Jun 23, 2013

Life is Nasty, Brutish, and Short (When You Serve the State)

Just a thought I had today...

Anyone who has been to the DMV, a courthouse, a TSA checkpoint, or had any contact with any of the various appendages of the government apparatus in it's various forms has probably noticed something about those who are employed there:  Their attitude stinks!  Consider your experience when you patronize a grocery store, a restaurant, etc., and compare the service you receive.  While there are varying degrees of disposition exhibited by workers regardless of their employment in the public or private sector, generally private sector workers are happier.

It is all a matter of who is in control.  The waitstaff at your favorite restaurant greets you with a smile, brings your order promptly, and keeps your glass full because they know your experience will yield benefits both in the short-term (your tip) and in the long-run (your repeat business).  They have a vested interest in your happiness. 

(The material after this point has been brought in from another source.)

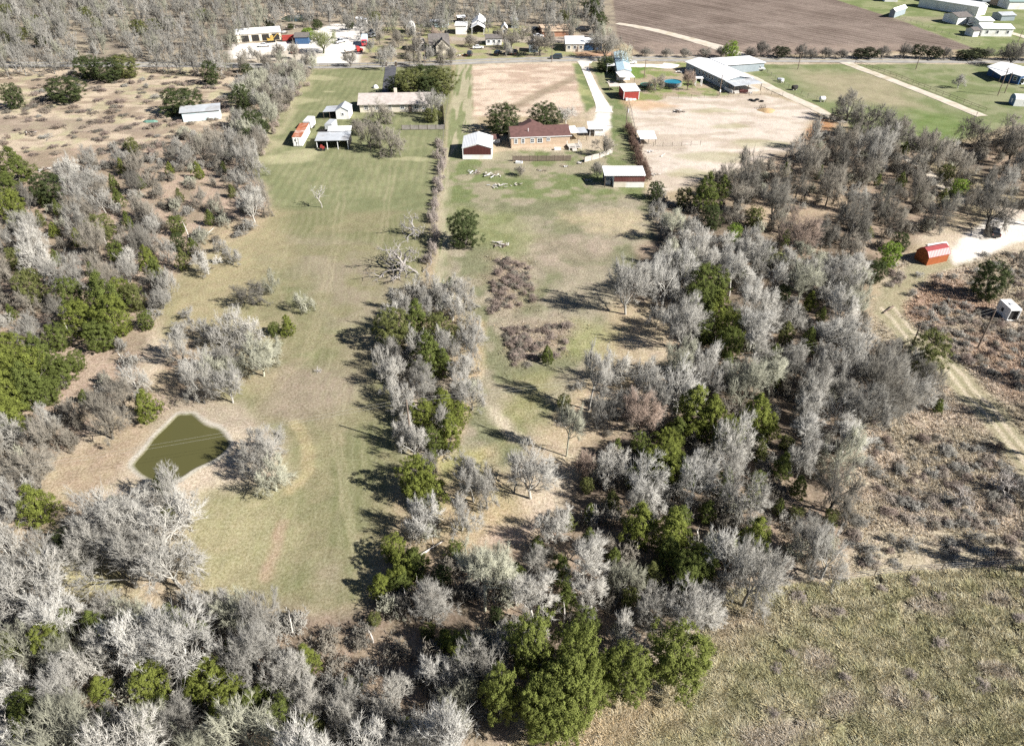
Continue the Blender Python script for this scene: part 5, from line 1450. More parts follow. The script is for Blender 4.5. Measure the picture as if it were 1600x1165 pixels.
# ---------------------------------------------------------------- planting
SHAPES['shrub'] = [bare_variant(s, 1.15, trunk=.12, stems=6, limbs=6, kids=(5,4,3), spread=1.1, crook=.3, up=.15, height=2.0, width=2.8) for s in (101, 102, 103, 104)]
REF = {'round_cedar': (8, 6), 'cedar': (8, 6), 'live_oak': (8, 6), 'leafing': (8, 6), 'snag': (10, 2), 'shrub': (2, 2.8)}
def plant(kind, name, x, y, w, h, col, rng, label, cat, group, tcol=None):
    tr, cr, _ = SHAPES[kind][rng.integers(len(SHAPES[kind]))]
    H0, W0 = REF.get(kind, (10.0, 8.0))
    r = root(name, label, cat, (x, y, 0), rng.uniform(0, 6.28), group)
    r.scale = (w / W0, w / W0, h / H0)
    for n, me, c in (('trunk' if kind != 'shrub' else 'stems', tr, tcol or col), ('crown' if kind != 'shrub' else 'twigs', cr, col)):
        o = bpy.data.objects.new(n, me); link(o); o.parent = r
        o.color = (*c, 1)
    return r
def inpoly(px, py, poly):
    ins = False
    for i in range(len(poly)):
        (ax, ay), (bx, by) = poly[i], poly[(i + 1) % len(poly)]
        if (ay > py) != (by > py) and px < (bx - ax) * (py - ay) / (by - ay) + ax: ins = not ins
    return ins
def where(px, py):
    return 'at %d%% across, %d%% down' % (round(px / 16), round(py / 11.65))
placed = []                                # x, y, w of everything planted
TREES = []                                 # candidates: dict
PALE, WHITE_, ASH, BROWNISH, MOSSY, DARKG, REDDISH = (.41,.392,.35), (.48,.463,.42), (.315,.30,.265), (.24,.217,.178), (.355,.35,.27), (.195,.182,.155), (.33,.255,.205)
TONE = {PALE: 'pale grey', WHITE_: 'whitish', ASH: 'ash grey', BROWNISH: 'brownish', MOSSY: 'mossy grey', DARKG: 'dark grey', REDDISH: 'reddish'}
TONE2 = {k: v for k, v in TONE.items()}
def cand(kind, cpx, cpy, w, h, tone, region, front=False):
    p = G(cpx, cpy, h * .58)
    TREES.append(dict(kind=kind, x=p.x, y=p.y, w=w, h=h, tone=tone, region=region, px=cpx, py=cpy, size=w / mpp(cpy, h * .58), front=front))
    placed.append((p.x, p.y, w))

# --- evergreen trees: centre of the crown in the photo, its width in photo pixels, how tall for its width
BRIGHT, MIDG, DARK_, OLIVE_, LIME = (.165,.188,.042), (.118,.142,.038), (.066,.084,.032), (.140,.150,.052), (.20,.28,.05)
CTONE = {BRIGHT: 'bright green', MIDG: 'mid green', DARK_: 'dark green', OLIVE_: 'olive green', LIME: 'fresh light green'}
EVER = [
 # upper left scrub
 (20,258,46,MIDG,'by the left edge scrub'),(4,288,36,MIDG,'by the left edge scrub'),(72,290,44,DARK_,'by the left edge scrub'),(15,318,36,BRIGHT,'by the left edge scrub'),
 (100,136,50,DARK_,'in the tan scrub field'),(17,146,28,DARK_,'in the tan scrub field'),(134,101,36,DARK_,'at the top of the scrub field'),(166,105,42,DARK_,'at the top of the scrub field'),(192,100,38,OLIVE_,'at the top of the scrub field'),
 (280,154,54,DARK_,'beside the pale aqua shed'),(327,110,25,DARK_,'at the top of the scrub field'),(385,108,17,DARK_,'at the top of the scrub field'),(376,148,28,DARK_,'along the lawn boundary'),(394,190,32,DARK_,'along the lawn boundary'),(386,213,24,DARK_,'along the lawn boundary'),(428,155,14,DARK_,'along the lawn boundary'),(412,197,15,DARK_,'along the lawn boundary'),(205,225,18,OLIVE_,'in the tan scrub field'),
 # left woods
 (155,350,36,OLIVE_,'in the left woods'),(180,390,24,MIDG,'in the left woods'),(230,404,28,BRIGHT,'in the left woods'),(243,424,26,MIDG,'in the left woods'),(275,348,24,MIDG,'in the left woods'),(300,385,17,MIDG,'in the left woods'),(277,375,20,DARK_,'in the left woods'),(105,456,38,MIDG,'in the left woods'),(160,462,50,MIDG,'in the left woods'),(186,452,32,BRIGHT,'in the left woods'),(172,488,48,BRIGHT,'in the left woods'),(122,492,40,BRIGHT,'in the left woods'),(152,520,42,MIDG,'in the left woods'),(206,460,30,OLIVE_,'in the left woods'),(226,497,22,MIDG,'in the left woods'),(86,522,34,MIDG,'in the left woods'),(44,442,38,OLIVE_,'in the left woods'),(60,300,24,OLIVE_,'in the left woods'),(20,400,26,OLIVE_,'in the left woods'),
 (10,545,50,BRIGHT,'in the green grove at left edge'),(28,570,60,BRIGHT,'in the green grove at left edge'),(62,556,44,MIDG,'in the green grove at left edge'),(8,605,52,BRIGHT,'in the green grove at left edge'),(42,600,50,MIDG,'in the green grove at left edge'),(16,645,44,BRIGHT,'in the green grove at left edge'),(68,606,38,MIDG,'in the green grove at left edge'),(92,575,40,MIDG,'in the green grove at left edge'),(118,560,24,MIDG,'in the green grove at left edge'),
 (228,632,36,BRIGHT,'just above the pond'),(54,787,50,BRIGHT,'left of the big bare tree'),(254,752,26,BRIGHT,'at the lower tip of the pond'),(100,840,30,DARK_,'shaded by the big bare tree'),(176,785,18,MIDG,'inside the big bare clump'),(262,800,22,OLIVE_,'inside the big bare clump'),
 (428,512,17,MIDG,'at the island of oaks'),(449,508,22,BRIGHT,'at the island of oaks'),
 # pasture
 (725,352,46,DARK_,'standing alone in the pasture'),(855,553,20,MIDG,'in the brown brush patch'),(703,440,12,MIDG,'at the top of hedgerow'),(1025,295,23,DARK_,'at the corner of the barn'),
 # hedgerow
 (614,508,52,OLIVE_,'in the central hedgerow'),(650,500,44,MIDG,'in the central hedgerow'),(682,506,36,OLIVE_,'in the central hedgerow'),(707,520,26,OLIVE_,'in the central hedgerow'),(668,552,46,MIDG,'in the central hedgerow'),(692,566,32,MIDG,'in the central hedgerow'),(660,645,38,BRIGHT,'in the central hedgerow'),(692,632,40,BRIGHT,'in the central hedgerow'),(715,642,32,BRIGHT,'in the central hedgerow'),(702,672,40,BRIGHT,'in the central hedgerow'),(678,682,32,MIDG,'in the central hedgerow'),(675,714,18,MIDG,'in the central hedgerow'),(648,740,52,BRIGHT,'in the central hedgerow'),(672,762,44,BRIGHT,'in the central hedgerow'),(614,852,36,BRIGHT,'in the central hedgerow'),(632,880,44,BRIGHT,'in the central hedgerow'),(712,857,26,MIDG,'in the central hedgerow'),(595,914,36,BRIGHT,'at the foot of the hedgerow'),(625,905,38,MIDG,'at the foot of the hedgerow'),(648,880,44,MIDG,'at the foot of the hedgerow'),(690,898,30,DARK_,'at the foot of the hedgerow'),
 # bottom woods
 (668,985,24,OLIVE_,'in the bottom woods'),(716,1008,44,BRIGHT,'in the bottom woods'),(694,998,28,MIDG,'in the bottom woods'),(546,1072,28,BRIGHT,'in the bottom woods'),(436,1105,42,MIDG,'in the bottom woods'),(410,1082,30,MIDG,'in the bottom woods'),(482,1136,42,OLIVE_,'in the bottom woods'),(632,1142,40,MIDG,'in the bottom woods'),(9,1006,34,BRIGHT,'in the bottom left woods'),(72,996,46,BRIGHT,'in the bottom left woods'),(106,968,34,MIDG,'in the bottom left woods'),(148,978,40,MIDG,'in the bottom left woods'),(266,968,48,BRIGHT,'in the bottom left woods'),(250,966,28,BRIGHT,'in the bottom left woods'),(316,984,30,MIDG,'in the bottom left woods'),(230,1060,52,BRIGHT,'in the bottom left woods'),(247,1090,24,MIDG,'in the bottom left woods'),(326,1058,56,BRIGHT,'in the bottom left woods'),(356,1076,44,BRIGHT,'in the bottom left woods'),(390,1092,36,MIDG,'in the bottom left woods'),(308,1078,32,BRIGHT,'in the bottom left woods'),(36,1098,42,MIDG,'in the bottom left woods'),(30,1130,36,MIDG,'in the bottom left woods'),(56,1116,18,MIDG,'in the bottom left woods'),(160,1116,22,BRIGHT,'in the bottom left woods'),(134,1140,24,MIDG,'in the bottom left woods'),(146,1016,24,MIDG,'in the bottom left woods'),
 # middle woods
 (881,626,22,OLIVE_,'at the edge of the creek woods'),(1086,640,58,BRIGHT,'in the creek woods'),(1112,652,46,BRIGHT,'in the creek woods'),(1142,672,42,BRIGHT,'in the creek woods'),(1182,652,52,BRIGHT,'in the creek woods'),(1058,672,34,MIDG,'in the creek woods'),(1044,692,44,BRIGHT,'in the creek woods'),(1040,722,60,BRIGHT,'in the creek woods'),(1062,735,44,MIDG,'in the creek woods'),(1016,716,42,MIDG,'in the creek woods'),(990,744,28,MIDG,'in the creek woods'),(1000,818,50,BRIGHT,'in the creek woods'),(1050,830,52,BRIGHT,'in the creek woods'),(1062,815,40,MIDG,'in the creek woods'),(1186,746,24,MIDG,'in the creek woods'),(922,800,22,MIDG,'in the creek woods'),(1046,862,42,MIDG,'in the creek woods'),(1092,868,38,MIDG,'in the creek woods'),(1182,836,48,BRIGHT,'in the creek woods'),(918,756,20,OLIVE_,'in the creek woods'),(1000,690,28,MIDG,'in the creek woods'),
 (1110,440,56,MIDG,'in the upper creek woods'),(1100,466,48,MIDG,'in the upper creek woods'),(1122,482,42,BRIGHT,'in the upper creek woods'),(1142,506,40,BRIGHT,'in the upper creek woods'),(1104,516,30,MIDG,'in the upper creek woods'),(1142,532,38,MIDG,'in the upper creek woods'),(1148,361,22,LIME,'among bare trees'),(1112,336,30,DARK_,'among bare trees'),(1225,456,22,DARK_,'among bare trees'),(1370,421,28,DARK_,'left of the orange barn shed'),(1408,375,24,DARK_,'behind the orange barn shed'),(1392,394,30,LIME,'left of the orange barn shed'),(1551,432,46,DARK_,'in the right scrub'),(1454,546,54,OLIVE_,'beside the scrub track'),(1467,633,17,MIDG,'beside the scrub track'),(1204,665,30,BRIGHT,'in the creek woods'),(1070,305,26,OLIVE_,'among bare trees'),(1104,300,38,MIDG,'among bare trees'),(1130,292,26,MIDG,'among bare trees'),(1180,335,26,OLIVE_,'among bare trees'),(1500,290,24,LIME,'among bare trees'),(1480,268,22,OLIVE_,'among bare trees'),(1245,800,22,OLIVE_,'in the creek woods'),(1230,690,20,OLIVE_,'in the creek woods'),(1300,805,22,OLIVE_,'in the creek woods'),
 (915,970,40,MIDG,'in the bottom woods'),(985,930,26,OLIVE_,'in the bottom woods'),(1076,892,50,MIDG,'in the creek woods'),(1102,882,40,MIDG,'in the creek woods'),(808,892,26,MIDG,'in the bottom woods'),
 (500,1140,24,OLIVE_,'in the bottom woods'),(360,1010,22,MIDG,'in the bottom left woods'),(585,965,20,OLIVE_,'in the bottom woods'),(775,960,22,DARK_,'in the bottom woods'),(840,850,24,MIDG,'in the creek woods'),(960,870,26,MIDG,'in the creek woods'),
]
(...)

The government employee sees you as a captive* audience, who has no choice in the matter!  There is no incentive-from their standpoint- to serving you.  In fact, you are serving them!  Indeed, should you choose to ignore your "duty" to patronize their institution, you may find yourself at the point of a gun, and in the back of a patrol car.  Is it any wonder why those dull, dreary, and sometimes outright rude employees seem so unhappy?

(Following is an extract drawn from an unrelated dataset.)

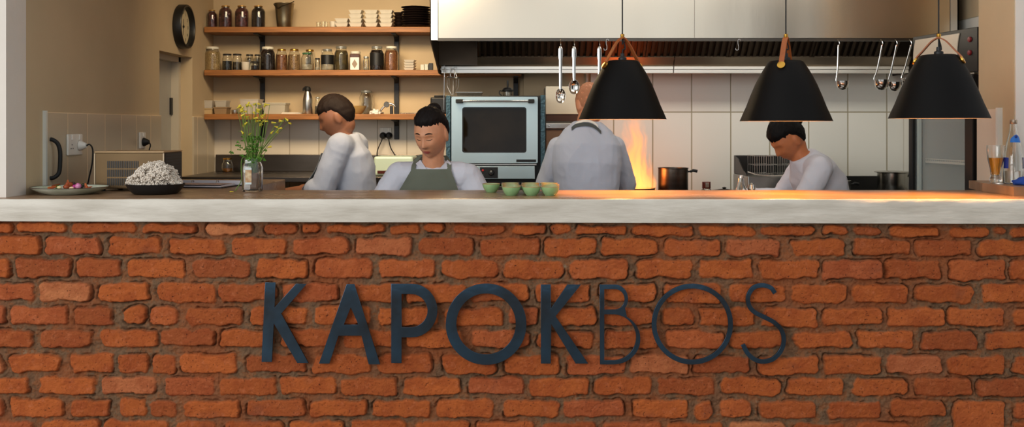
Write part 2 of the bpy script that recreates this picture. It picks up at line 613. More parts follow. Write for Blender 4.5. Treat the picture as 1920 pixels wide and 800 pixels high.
    me.polygons.foreach_set('loop_start', np.arange(len(quads), dtype=np.int32) * 4)
    me.polygons.foreach_set('use_smooth', np.ones(len(quads), bool))
    me.update()
    me.validate()
    at = me.attributes.new('brick', 'FLOAT_COLOR', 'POINT')
    c4 = np.zeros((len(co), 4), np.float32)
    mk = np.clip((best + 0.0005) / 0.004, 0, 1)
    c4[:n, 0] = mk.ravel()
    c4[:n, 1] = R1.ravel()
    c4[:n, 2] = R2.ravel()
    c4[:, 3] = 1
    at.data.foreach_set('color', c4.ravel())
    # material
    m = bpy.data.materials.new('old_red_brick')
    m.use_nodes = True
    nt = m.node_tree
    L = nt.links.new
    b = nt.nodes['Principled BSDF']
    b.inputs['Roughness'].default_value = 0.82
    b.inputs['Specular IOR Level'].default_value = 0.25
    an = nt.nodes.new('ShaderNodeAttribute')
    an.attribute_name = 'brick'
    sp = nt.nodes.new('ShaderNodeSeparateColor')
    L(an.outputs['Color'], sp.inputs[0])
    tc = nt.nodes.new('ShaderNodeTexCoord')

    def noi(sc, det=5, rough=0.6):
        q = nt.nodes.new('ShaderNodeTexNoise')
        q.inputs['Scale'].default_value = sc
        q.inputs['Detail'].default_value = det
        q.inputs['Roughness'].default_value = rough
        L(tc.outputs['Object'], q.inputs['Vector'])
        return q.outputs['Fac']

    def ramp(src, stops):
        q = nt.nodes.new('ShaderNodeValToRGB')
        cr = q.color_ramp
        cr.elements[0].position, cr.elements[0].color = stops[0]
        cr.elements[1].position, cr.elements[1].color = stops[-1]
        for p_, c_ in stops[1:-1]:
            el = cr.elements.new(p_)
            el.color = c_
        L(src, q.inputs[0])
        return q.outputs[0]

    def mix(fac, A, B, mode='MIX'):
        q = nt.nodes.new('ShaderNodeMix')
        q.data_type = 'RGBA'
        q.blend_type = mode
        for s, v in (('Factor', fac), ('A', A), ('B', B)):
            if isinstance(v, (int, float, tuple)):
                q.inputs[s].default_value = v
            else:
                L(v, q.inputs[s])
        return q.outputs['Result']

    def mr(src, a, b_, c=0.0, d=1.0):
        q = nt.nodes.new('ShaderNodeMapRange')
        for k, v in zip(('From Min', 'From Max', 'To Min', 'To Max'), (a, b_, c, d)):
            q.inputs[k].default_value = v
        L(src, q.inputs['Value'])
        return q.outputs[0]
    bc = ramp(sp.outputs[1], [(0.0, srgb(160, 82, 42)), (0.35, srgb(180, 92, 42)), (0.75, srgb(192, 100, 46)), (0.95, srgb(178, 92, 52)), (1.0, srgb(206, 130, 82))])
    bc = mix(mr(noi(14), 0.42, 0.66, 0, 0.55), bc, srgb(150, 66, 30))
    bc = mix(mr(noi(45, 6, 0.7), 0.55, 0.72, 0, 0.55), bc, srgb(208, 122, 82))
    bc = mix(mr(noi(5), 0.60, 0.72, 0, 0.45), bc, srgb(120, 74, 58))
    spots = mr(noi(120, 3, 0.7), 0.64, 0.69, 0, 0.85)
    bc = mix(spots, bc, srgb(70, 32, 20))
    dust = mr(noi(110, 4, 0.7), 0.70, 0.76, 0, 0.6)
    bc = mix(dust, bc, srgb(226, 176, 150))
    mc = ramp(noi(22, 6, 0.7), [(0.3, srgb(100, 76, 56)), (0.48, srgb(128, 98, 72)), (0.60, srgb(146, 92, 56)), (0.75, srgb(150, 130, 104))])
    mc = mix(mr(noi(3.0, 3), 0.48, 0.62, 0, 0.7), mc, srgb(156, 84, 44))
    mc = mix(mr(noi(240, 3, 0.8), 0.6, 0.7, 0, 0.6), mc, srgb(80, 56, 40))
    col = mix(sp.outputs[0], mc, bc)
    L(col, b.inputs['Base Color'])
    bp = nt.nodes.new('ShaderNodeBump')
    bp.inputs['Strength'].default_value = 1.0
    bp.inputs['Distance'].default_value = 0.006
    ad = nt.nodes.new('ShaderNodeMath')
    ad.operation = 'SUBTRACT'
    L(noi(150, 5, 0.75), ad.inputs[0])
    L(spots, ad.inputs[1])
    L(ad.outputs[0], bp.inputs['Height'])
    L(bp.outputs[0], b.inputs['Normal'])
    me.materials.append(m)
    o = bpy.data.objects.new('brick_bar_front', me)
    COL.objects.link(o)
    tag(o, 'rough red brick bar front with uneven mortar under the pale counter', 'bar front')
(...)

I say, let's free them from their doldrums by eliminating public sector employment, and allowing individuals to provide law, education, policing, and all of the various important services society desires on a voluntary basis.  The fireman could still be a fireman, a teacher still a teacher, etc., but they would work in a private setting where they would have an incentive to provide excellent service to those who desire their contribution.  Without a doubt, this would benefit both the worker and the customer, and result in a happier and more productive society.

*I mean captive in the literal sense.